Recorded data:
....................

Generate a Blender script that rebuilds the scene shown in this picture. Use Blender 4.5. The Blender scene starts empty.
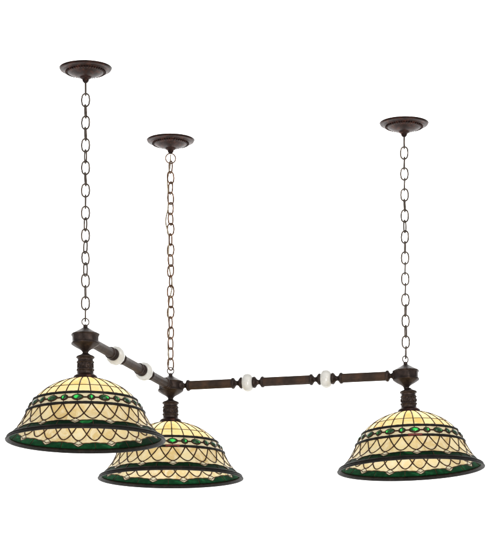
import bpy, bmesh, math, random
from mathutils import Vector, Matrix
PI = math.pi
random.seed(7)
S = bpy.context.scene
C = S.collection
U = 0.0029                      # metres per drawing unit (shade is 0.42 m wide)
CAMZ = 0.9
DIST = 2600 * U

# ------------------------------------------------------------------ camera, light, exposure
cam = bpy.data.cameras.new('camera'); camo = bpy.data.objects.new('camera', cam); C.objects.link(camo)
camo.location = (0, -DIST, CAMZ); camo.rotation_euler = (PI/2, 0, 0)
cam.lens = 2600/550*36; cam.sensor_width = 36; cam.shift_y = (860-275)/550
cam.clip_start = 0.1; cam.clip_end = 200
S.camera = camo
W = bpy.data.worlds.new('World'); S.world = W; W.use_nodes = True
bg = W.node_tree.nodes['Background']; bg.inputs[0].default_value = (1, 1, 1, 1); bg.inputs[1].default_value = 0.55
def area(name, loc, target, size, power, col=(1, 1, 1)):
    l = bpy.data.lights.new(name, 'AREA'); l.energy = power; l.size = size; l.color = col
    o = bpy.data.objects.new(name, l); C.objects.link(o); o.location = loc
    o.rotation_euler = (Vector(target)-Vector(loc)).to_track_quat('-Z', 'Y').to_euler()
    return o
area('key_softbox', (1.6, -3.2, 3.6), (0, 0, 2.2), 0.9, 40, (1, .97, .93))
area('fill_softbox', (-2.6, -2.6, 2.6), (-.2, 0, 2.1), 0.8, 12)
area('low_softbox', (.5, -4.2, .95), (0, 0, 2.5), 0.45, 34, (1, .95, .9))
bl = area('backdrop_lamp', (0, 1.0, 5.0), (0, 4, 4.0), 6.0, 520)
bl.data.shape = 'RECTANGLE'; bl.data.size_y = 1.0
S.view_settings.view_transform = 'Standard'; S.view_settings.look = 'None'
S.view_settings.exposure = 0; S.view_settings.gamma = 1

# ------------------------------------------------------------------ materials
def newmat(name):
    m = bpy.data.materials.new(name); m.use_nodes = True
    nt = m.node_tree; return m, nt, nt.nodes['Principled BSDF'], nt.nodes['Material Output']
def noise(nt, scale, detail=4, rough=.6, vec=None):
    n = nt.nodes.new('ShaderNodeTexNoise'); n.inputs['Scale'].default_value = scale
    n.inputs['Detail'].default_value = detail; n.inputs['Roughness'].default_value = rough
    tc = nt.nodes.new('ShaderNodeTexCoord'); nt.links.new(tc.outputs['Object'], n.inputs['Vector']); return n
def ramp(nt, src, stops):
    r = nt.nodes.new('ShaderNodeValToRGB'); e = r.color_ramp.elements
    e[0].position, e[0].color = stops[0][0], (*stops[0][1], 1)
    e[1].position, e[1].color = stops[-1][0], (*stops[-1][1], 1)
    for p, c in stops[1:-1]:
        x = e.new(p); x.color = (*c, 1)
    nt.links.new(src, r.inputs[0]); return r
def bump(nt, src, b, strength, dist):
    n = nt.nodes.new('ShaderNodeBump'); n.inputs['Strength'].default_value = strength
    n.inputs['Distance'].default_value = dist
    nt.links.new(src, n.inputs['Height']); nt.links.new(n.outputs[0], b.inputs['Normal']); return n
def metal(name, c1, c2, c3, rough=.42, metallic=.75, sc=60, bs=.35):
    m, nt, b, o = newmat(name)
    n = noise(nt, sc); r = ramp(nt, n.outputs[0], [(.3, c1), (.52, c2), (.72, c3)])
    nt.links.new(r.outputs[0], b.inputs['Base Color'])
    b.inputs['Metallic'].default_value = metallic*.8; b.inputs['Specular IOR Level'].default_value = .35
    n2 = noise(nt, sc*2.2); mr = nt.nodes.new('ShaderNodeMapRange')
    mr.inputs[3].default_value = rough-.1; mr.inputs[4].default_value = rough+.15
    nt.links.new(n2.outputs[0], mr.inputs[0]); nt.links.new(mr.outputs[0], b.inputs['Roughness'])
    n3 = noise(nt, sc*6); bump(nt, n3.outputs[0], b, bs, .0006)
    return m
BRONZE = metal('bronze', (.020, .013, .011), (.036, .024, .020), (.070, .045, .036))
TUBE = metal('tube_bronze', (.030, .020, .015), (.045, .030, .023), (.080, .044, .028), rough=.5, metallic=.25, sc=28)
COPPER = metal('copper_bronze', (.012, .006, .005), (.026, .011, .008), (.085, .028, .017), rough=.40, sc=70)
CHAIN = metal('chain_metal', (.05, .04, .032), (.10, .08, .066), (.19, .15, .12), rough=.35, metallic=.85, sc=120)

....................

What you need to do:
Using the material above, set down every line exactly, but skip the pictures.

Exercise solution:
Generate a Blender script that rebuilds the scene shown in this picture. Use Blender 4.5. The Blender scene starts empty.
import bpy, bmesh, math, random
from mathutils import Vector, Matrix
PI = math.pi
random.seed(7)
S = bpy.context.scene
C = S.collection
U = 0.0029                      # metres per drawing unit (shade is 0.42 m wide)
CAMZ = 0.9
DIST = 2600 * U

# ------------------------------------------------------------------ camera, light, exposure
cam = bpy.data.cameras.new('camera'); camo = bpy.data.objects.new('camera', cam); C.objects.link(camo)
camo.location = (0, -DIST, CAMZ); camo.rotation_euler = (PI/2, 0, 0)
cam.lens = 2600/550*36; cam.sensor_width = 36; cam.shift_y = (860-275)/550
cam.clip_start = 0.1; cam.clip_end = 200
S.camera = camo
W = bpy.data.worlds.new('World'); S.world = W; W.use_nodes = True
bg = W.node_tree.nodes['Background']; bg.inputs[0].default_value = (1, 1, 1, 1); bg.inputs[1].default_value = 0.55
def area(name, loc, target, size, power, col=(1, 1, 1)):
    l = bpy.data.lights.new(name, 'AREA'); l.energy = power; l.size = size; l.color = col
    o = bpy.data.objects.new(name, l); C.objects.link(o); o.location = loc
    o.rotation_euler = (Vector(target)-Vector(loc)).to_track_quat('-Z', 'Y').to_euler()
    return o
area('key_softbox', (1.6, -3.2, 3.6), (0, 0, 2.2), 0.9, 40, (1, .97, .93))
area('fill_softbox', (-2.6, -2.6, 2.6), (-.2, 0, 2.1), 0.8, 12)
area('low_softbox', (.5, -4.2, .95), (0, 0, 2.5), 0.45, 34, (1, .95, .9))
bl = area('backdrop_lamp', (0, 1.0, 5.0), (0, 4, 4.0), 6.0, 520)
bl.data.shape = 'RECTANGLE'; bl.data.size_y = 1.0
S.view_settings.view_transform = 'Standard'; S.view_settings.look = 'None'
S.view_settings.exposure = 0; S.view_settings.gamma = 1

# ------------------------------------------------------------------ materials
def newmat(name):
    m = bpy.data.materials.new(name); m.use_nodes = True
    nt = m.node_tree; return m, nt, nt.nodes['Principled BSDF'], nt.nodes['Material Output']
def noise(nt, scale, detail=4, rough=.6, vec=None):
    n = nt.nodes.new('ShaderNodeTexNoise'); n.inputs['Scale'].default_value = scale
    n.inputs['Detail'].default_value = detail; n.inputs['Roughness'].default_value = rough
    tc = nt.nodes.new('ShaderNodeTexCoord'); nt.links.new(tc.outputs['Object'], n.inputs['Vector']); return n
def ramp(nt, src, stops):
    r = nt.nodes.new('ShaderNodeValToRGB'); e = r.color_ramp.elements
    e[0].position, e[0].color = stops[0][0], (*stops[0][1], 1)
    e[1].position, e[1].color = stops[-1][0], (*stops[-1][1], 1)
    for p, c in stops[1:-1]:
        x = e.new(p); x.color = (*c, 1)
    nt.links.new(src, r.inputs[0]); return r
def bump(nt, src, b, strength, dist):
    n = nt.nodes.new('ShaderNodeBump'); n.inputs['Strength'].default_value = strength
    n.inputs['Distance'].default_value = dist
    nt.links.new(src, n.inputs['Height']); nt.links.new(n.outputs[0], b.inputs['Normal']); return n
def metal(name, c1, c2, c3, rough=.42, metallic=.75, sc=60, bs=.35):
    m, nt, b, o = newmat(name)
    n = noise(nt, sc); r = ramp(nt, n.outputs[0], [(.3, c1), (.52, c2), (.72, c3)])
    nt.links.new(r.outputs[0], b.inputs['Base Color'])
    b.inputs['Metallic'].default_value = metallic*.8; b.inputs['Specular IOR Level'].default_value = .35
    n2 = noise(nt, sc*2.2); mr = nt.nodes.new('ShaderNodeMapRange')
    mr.inputs[3].default_value = rough-.1; mr.inputs[4].default_value = rough+.15
    nt.links.new(n2.outputs[0], mr.inputs[0]); nt.links.new(mr.outputs[0], b.inputs['Roughness'])
    n3 = noise(nt, sc*6); bump(nt, n3.outputs[0], b, bs, .0006)
    return m
BRONZE = metal('bronze', (.020, .013, .011), (.036, .024, .020), (.070, .045, .036))
TUBE = metal('tube_bronze', (.030, .020, .015), (.045, .030, .023), (.080, .044, .028), rough=.5, metallic=.25, sc=28)
COPPER = metal('copper_bronze', (.012, .006, .005), (.026, .011, .008), (.085, .028, .017), rough=.40, sc=70)
CHAIN = metal('chain_metal', (.05, .04, .032), (.10, .08, .066), (.19, .15, .12), rough=.35, metallic=.85, sc=120)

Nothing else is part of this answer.